Il ritiro Usa dovrebbe cominciare nel luglio 2011. La partenza delle truppe occidentali farebbe felici le potenze regionali. Enrico Di Maio: «L’Iran che ha a pochi chilometri una base Usa e potrebbe allentare la pressione internazionale sul nucleare; la Russia che mal sopporta l’espansionismo Nato e che meglio di chiunque altro conosce - e potrebbe sfruttare - le ricchezze del sottosuolo; l’India che aspira a un ruolo egemonico in Asia meridionale; la Cina che aspira a un analogo ruolo in Asia e che più di ogni altro può influenzare il Pakistan. Il Pakistan resta il major player. Su di lui dovranno premere non solo i Paesi vicini, ma soprattutto gli Usa (potenza militare), l’Unione Europea (potenza economica, il grande pagatore), la Cina (potenza protettrice). Il Pakistan ha in mano le carte per convincere i Talebani a trattare, ma non deve approfittarne per ricevere immensi aiuti militari ed economici dando in cambio poco o nulla». [15]

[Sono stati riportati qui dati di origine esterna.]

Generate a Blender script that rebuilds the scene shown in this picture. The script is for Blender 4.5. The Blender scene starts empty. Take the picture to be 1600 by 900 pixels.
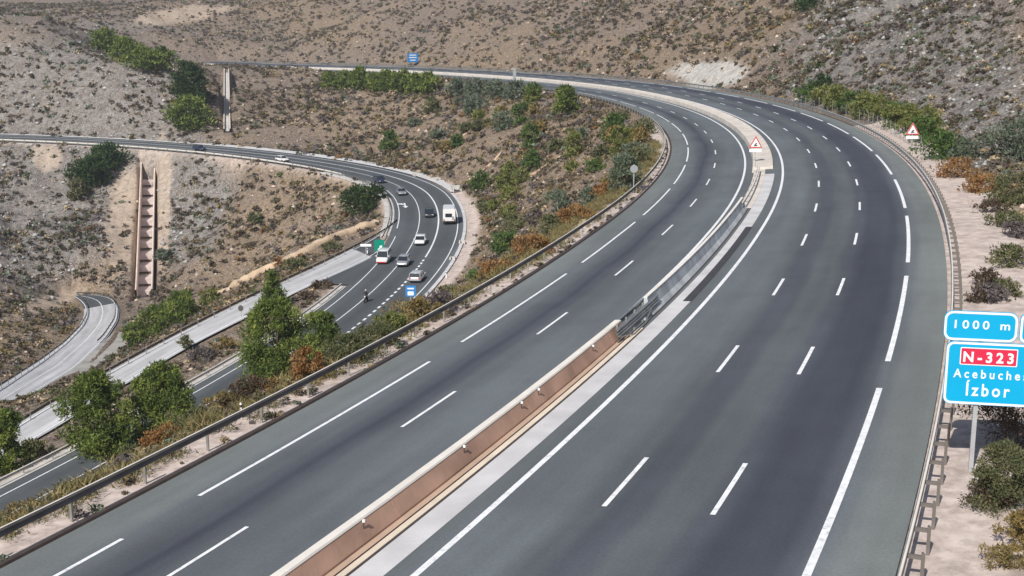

Note: [1] repubblica.it 9/10; [2] Maurizio Caprara, Corriere della Sera 29/7; [3] Antonella Rampino, La Stampa 18/9; [4] Francesca Paci, La Stampa 29/7; [5] Franco Venturini, Corriere della Sera 29/7; [6] Bernardo Valli, la Repubblica 18/9; [7] Francesca Paci, La Stampa 29/7; [8] Lucio Caracciolo, la Repubblica 29/7; [9] Sergio Romano, Corriere della Sera 19/9; [10] Davide Frattini, Corriere della Sera 19/9; [11] Antonio Carlucci, L’espresso 2/9; [12] la Repubblica 8/10; [13] Alberto Flores d’Arcais, la Repubblica 8/10; [14] Maurizio Molinari, La Stampa 7/10; [15] Enrico Di Maio, Corriere della Sera 22/9.